Burger King to Test Reusable Packaging

The fast food chain is making efforts toward greater sustainability.

Have you ever thought about how much paper and cardboard goes into packing up a typical fast food meal? There’s the wrapper on the burger, the box for the fries, the drink cup, and the bag it all goes in. For a single order, it’s not much, but millions of people order fast food every day. That’s a lot of paper waste on a daily basis. In an effort to dial that waste back a bit, one chain is trying to create more sustainable packaging.


Starting next year, Burger King will begin testing reusable packaging in select locations in New York, Portland, and Tokyo, with more locations to follow if all goes well. When you order food at a participating restaurant, you can opt in for reusable packaging for sandwiches, cold drinks, and hot drinks. When you’re done eating, you just bring the packaging back to the counter. One caveat, though; when you opt in for reusable packaging, you’ll need to pay a small deposit, which you’ll get back after you return everything. This is presumably to prevent customers from getting the reusable packaging and then just throwing it out like normal.

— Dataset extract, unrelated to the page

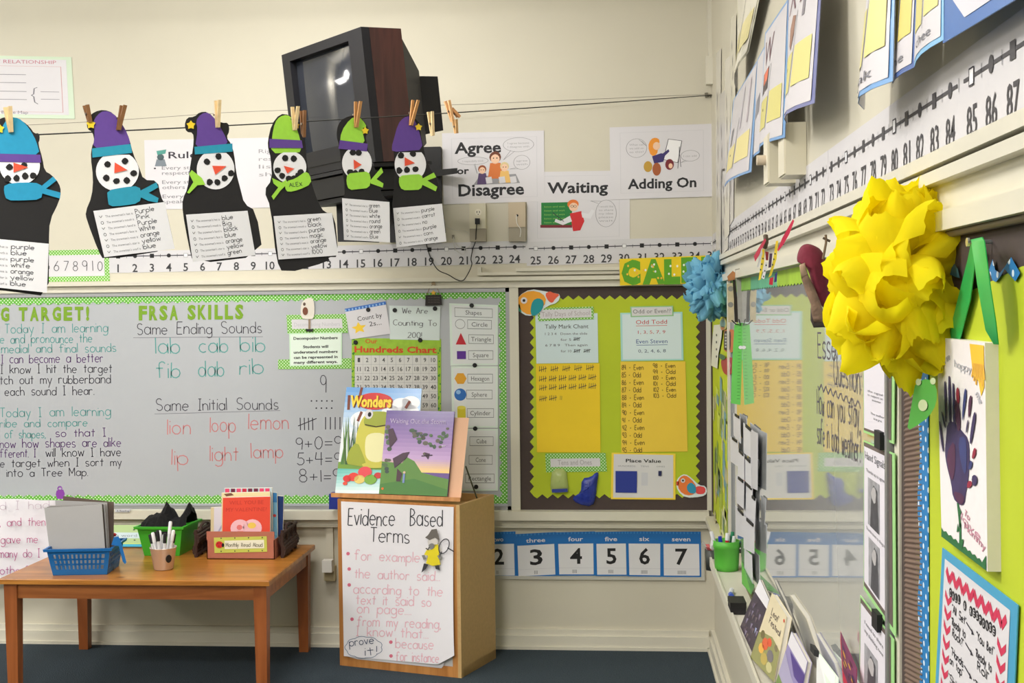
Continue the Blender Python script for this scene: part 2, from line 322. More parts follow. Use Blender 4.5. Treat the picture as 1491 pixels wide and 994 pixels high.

This is all being conducted in a partnership between Burger King and Loop, a zero-waste program created by TerraCycle. It’s the latest effort on the fast food chain’s part to increase its own sustainability, with previous endeavors including certified grass-fed beef, recycled paper for food packaging, and planning to recycle all paper waste from a location in the next five years. This actually isn’t the first time Loop has teamed up with a fast food chain, as their recent partnership with McDonald’s has yielded a reusable drink cup to be made available in the United Kingdom next year.